The Scoutmaster continued, “Now, let’s go back and take each task by itself and list four or five things you’d have to do to accomplish that task. In what month do you want to hold the class, Fred?” “Probably in January, after I’m through football”, Fred replied. “Sounds good to me”, Brother Peterson said. “How about ‘Get teachers’. What would you have to do to get teachers. Be specific in your thinking.” “Well”, said Fred, “I’d have to decide how many teachers I’d need, what they would teach, and who they are.” “Good”, responded the Scoutmaster. “Write those in your book.”

“Now, Fred, how about a place to meet?” “Hmmm…”, thought the scout.  “I’d need a place that is known to the public and convenient for them to come to.” “What else?”, asked the Scoutmaster. “Fred thought more and said, “I’d need permission to use the room, possibly money to pay for it.” “Anything else”, said Brother Peterson? “Suppose the building isn’t available when you want it?” “Oh”, said Fred, “I’ll have to check the schedule for the place.” The two stopped talking for a moment while Fred recorded the new ideas in his notebook.
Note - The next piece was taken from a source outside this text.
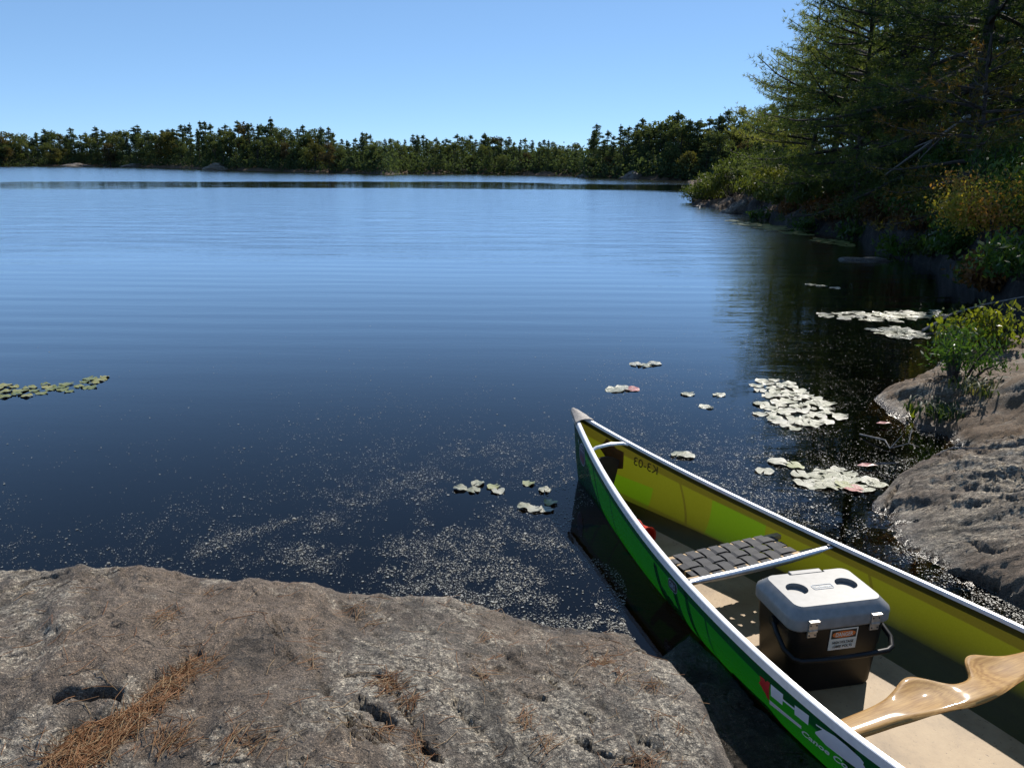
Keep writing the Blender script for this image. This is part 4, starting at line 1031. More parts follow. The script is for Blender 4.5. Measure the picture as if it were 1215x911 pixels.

When Fred stopped writing, Brother Peterson said, “What’s next, Fred?” Fred looked in his notebook and said, “Inviting people. Let’s see, I need to form a list of people who might be interested, and I need to send them invitations.” “How will you find them?”, the Scoutmaster asked.  “I don’t know”, Fred replied, “but let me write down that I have to think of ways to identify the people.”

The Scoutmaster continued the brainstorming by asking, “What’s involved with conducting the class?” Fred was quiet for a moment and then said, “I guess I have to list the activities in the class, assign teachers to them, and decide when each will take place.” “Those are important things”, Brother Peterson replied, “but the people may get tired just standing around in an empty room…” “You mean I need to get chairs and tables?”, Fred asked. “I assumed those things would already be there.” “They might be there”, Brother Peterson said, “but you need to be sure you have enough for the number of people you expect to attend. Here’s another question, Fred. What resources will the teachers need to help them teach the sessions?” Fred replied, with a quizzical look on his face, “What do you mean by resources, Brother Peterson?” The Scoutmaster responded with, “Things like a chalkboard, an overhead projector, maybe a cork board.”  “Ok”, Fred said, let me write all this down.”
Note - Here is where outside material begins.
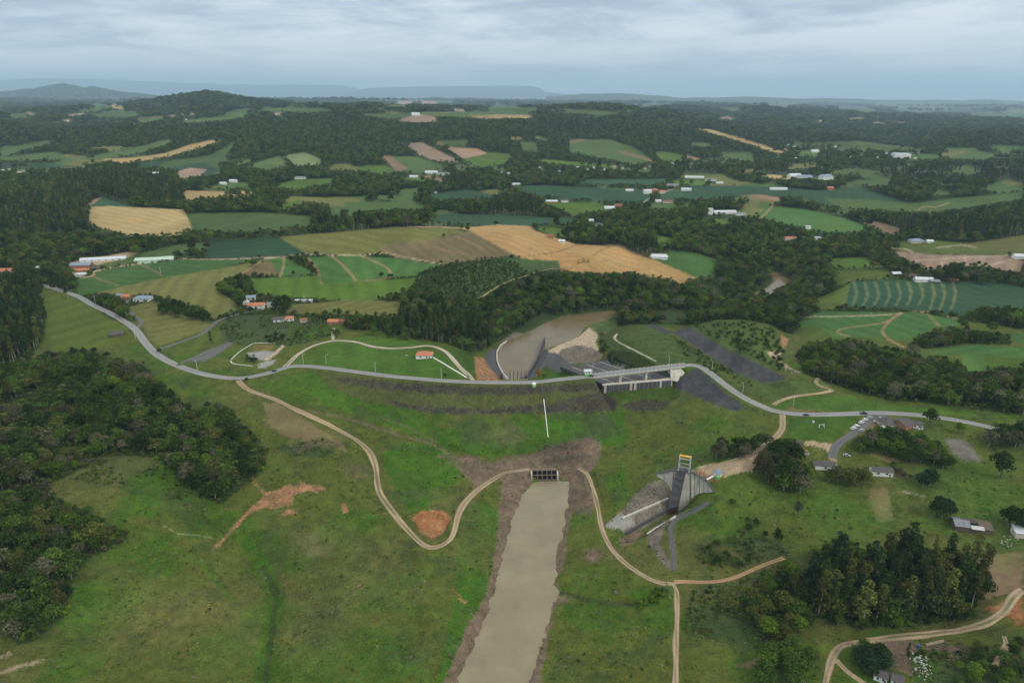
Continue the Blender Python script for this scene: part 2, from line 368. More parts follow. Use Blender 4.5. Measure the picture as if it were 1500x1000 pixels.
# ---- roads and tracks: centre lines traced on the ground, graded into it
ROADS = []
ROADMASK = np.zeros((NR, NC), bool)
def road(name, pts, width, kind, label=None, smoothw=9, fixed=None, lift=0.0):
    w = []
    for p in pts:
        h = hit(p[0], p[1]) if len(p) == 2 else Vector(P(*p)); w.append((h.x, h.y, h.z))
    w = catmull(w, 5)
    # drop points that jump behind a fold of the ground
    w2 = [w[0]]
    for a in w[1:]:
        if math.dist(a[:2], w2[-1][:2]) < 90: w2.append(a)
    w = dense(w2, 2.5); A = np.array(w)
    z = A[:, 2].copy()
    k = np.ones(smoothw)/smoothw
    z = np.convolve(np.pad(z, smoothw//2, mode='edge'), k, 'valid')[:len(z)]
    for c in range(2):
        A[:, c] = np.convolve(np.pad(A[:, c], 2, mode='edge'), np.ones(5)/5, 'valid')[:len(A)]
    A[:, 2] = z
    global H
    j0 = max(0, np.searchsorted(yr, A[:, 1].min()-25)); j1 = min(NR, np.searchsorted(yr, A[:, 1].max()+25))
    s = slice(j0, j1); X, Y = Xg[s], Yg[s]
    if X.size:
        sub = A[::2] if len(A) > 4 else A
        d, arc, _ = seg_dist(X, Y, [tuple(q[:2]) for q in sub])
        L_ = np.concatenate([[0], np.cumsum(np.hypot(np.diff(sub[:, 0]), np.diff(sub[:, 1])))])
        hz_ = np.interp(arc, L_, sub[:, 2])
        hw = width/2
        wt = 1-smooth(hw+1.8, hw+6.0 if kind == 'asphalt' else hw+4.0, d)
        H[s] = H[s]*(1-wt)+(hz_-0.06)*wt; ROADMASK[s] |= d < hw+1.3
    ROADS.append((name, A, width, kind, label, lift)); return A
MAIN = [(40, 411), (72, 420), (113.5, 433.8), (135, 446), (162, 459), (186, 473), (200, 484), (213, 502), (230, 519), (257, 534), (292, 546), (324, 552.5), (351, 554), (378, 550), (404, 543), (423, 537), (439, 535.5, 40), (472, 538, 40), (512, 543, 40), (566, 550, 40), (620, 555, 40), (674, 558.6, 40), (728, 560, 40), (781, 559.5, 40), (808, 556.7, 40), (840, 553.5, 40), (862, 551.2, 40)]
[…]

Brother Peterson remembered two things that had been missed. To help Fred discover them, he said, “You’re planning a great genealogy class, Fred, but suppose all you do is plan?” Fred looked at him and said, “I don’t get what you’re asking.” The Scoutmaster replied, “In your list of tasks, you have everything but the actual conducting of the class.” “Oh”, Fred said, “Once I have it planned, I do it.”  “Right”, said Brother Peterson. “Another thing, Fred. You’ll have a lot of people helping you. What do you need to do after the class is over?” Fred thought and then said, “Thank them.”  “Yes, people appreciate a brief note of thanks”, said the Scouter.

Numbering Creates Order out of Chaos

Brother Peterson looked at his watch and said, “Fred, our hour is almost gone. Let’s go through all your notes and number the tasks in the order they need to be done. This will give you a new list of the tasks you need to do to complete your project. When we meet next week, we can review this list and make appropriate changes. Then we can tackle the task of estimating the number of people you’ll need to assist you.

Fred numbered all of the items in his book, and his list of tasks was the following.

  1. Decide when to hold the class
  2. Decide how many teachers will be needed
  3. Decide who they will be.
  4. Create an agenda for the class
  5. Assign teachers to particular parts of the class
  6. Locate a place for the class that is big enough and convenient for the people
  7. Get permission to use the building
  8. Schedule the building
  9. Arrange for enough chairs and tables
  10. Arrange for chalk boards, projectors (if needed), cork boards
  11. Raise money for rent (if needed)
  12. Form a list of interested people.
  13. Invite the people
  14. Conduct the class
  15. Write thank you letters to those who helped

Brother Peterson looked at the list and said, “Well, Fred, you’ve gone from one sentence to 15 tasks.  That’s excellent!”   “Cool”, said Fred.